Während man in den Bildern, die Artemisia gemalt hat, den Schmerz und die Überwindung sieht, die es braucht, um diesen Schritt zu tun, hält sich die Lucretia von Cranach den Dolch ans Herz, wie einen Maßstab oder ein ähnliches ungefährliches Werkzeug. Er malt nicht die Tat. Er malt eine Frau die etwas in der Hand hält, das auch ein Tatwerkzeug sein kann.
Ich hatte nun bei der Prüfung die Vermutung geschrieben, dass es ihm nicht darum ging, wirklich eine Lucretia mit ihren Ängsten und ihrem Mut zu malen. Sondern darum, eine nackte Frau malen zu dürfen. Was in jener Zeit nur „erlaubt“ war, wenn es sich um Allegorien oder Figuren aus der Mythologie handelte. Um blanke Brüste ging es ihm. Und er malte sie wunderschön. Ich liebe diese eingefrorene, steife und doch anmutige Schönheit seiner Bilder. Doch es war ihm wohl egal, welches Attribut er diesen gemalten Frauen in die Hand drückte, ob Venus-Spiegel oder Lucretia-Dolch, die Frauen selbst bleiben davon ähnlich unbeeindruckt. Fern und unnahbar. (Und potentielle Käufer sahen wohl lieber nackte Frauen, die sich nicht gleich umbringen werden.)
Das Motiv ist oft nicht das Motiv. Meiner Meinung nach malte Cranach also nicht Venus. Und er malte nicht Lucretia. Er malte nackte Frauen. Vielleicht, weil es ihm selbst Freude machte. Vielleicht, weil sich das gut verkaufen ließ.
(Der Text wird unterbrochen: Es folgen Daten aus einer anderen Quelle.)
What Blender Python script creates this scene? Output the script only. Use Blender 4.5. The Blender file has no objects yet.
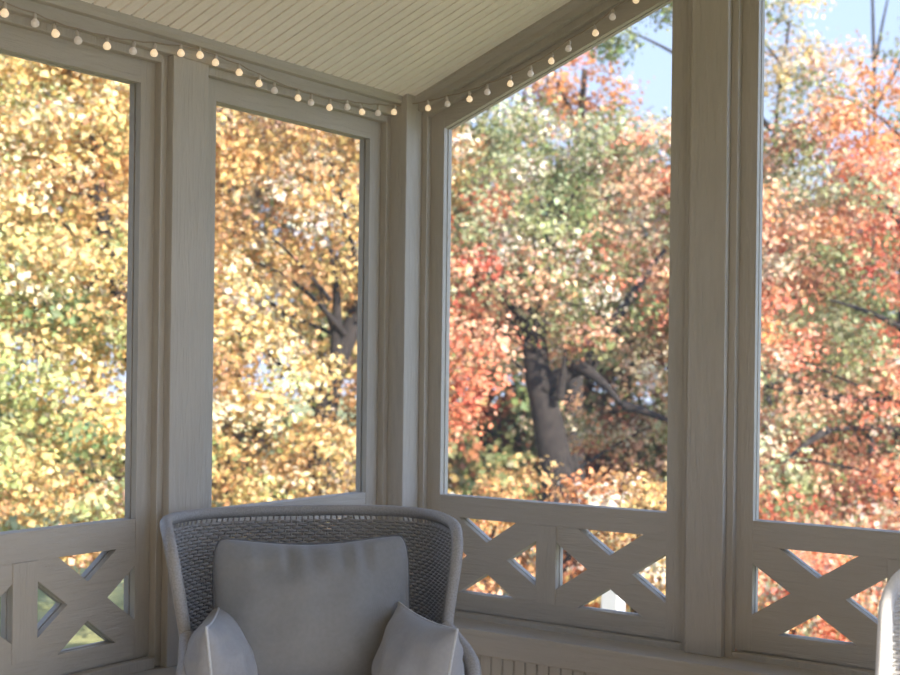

Und ich meine behaupten zu wollen, dass einem in dem oben beschriebenen Fall „Wissen“ sogar hinderlich ist. Es also sogar manchmal förderlich ist, nicht viel über Kunst zu wissen. Weil Menschen ohne Kunstgeschichte-Hintergrund kommen erst gar nicht auf die Idee, dass er etwas anderes gemalt haben könnte als eine nackte Frau. Weil sie die Attribute nicht kennen und erkennen, die eine nackte Frau zur Venus machen oder zur Lucretia und so weiter.
Wissen kann helfen. Und Wissen kann im Weg stehen. Weil es einem dann – fast zwingend – nur mehr diese eine Möglichkeit zulässt, die einst erlernt wurde: Spiegel = Venus. Dolch = Lucretia. Feigenblatt/Apfel =Eva.
Neues dazulernen kann man immer, Angelerntes wegblenden ist schon schwieriger (bzw. es nicht als einzige Möglichkeit zu sehen).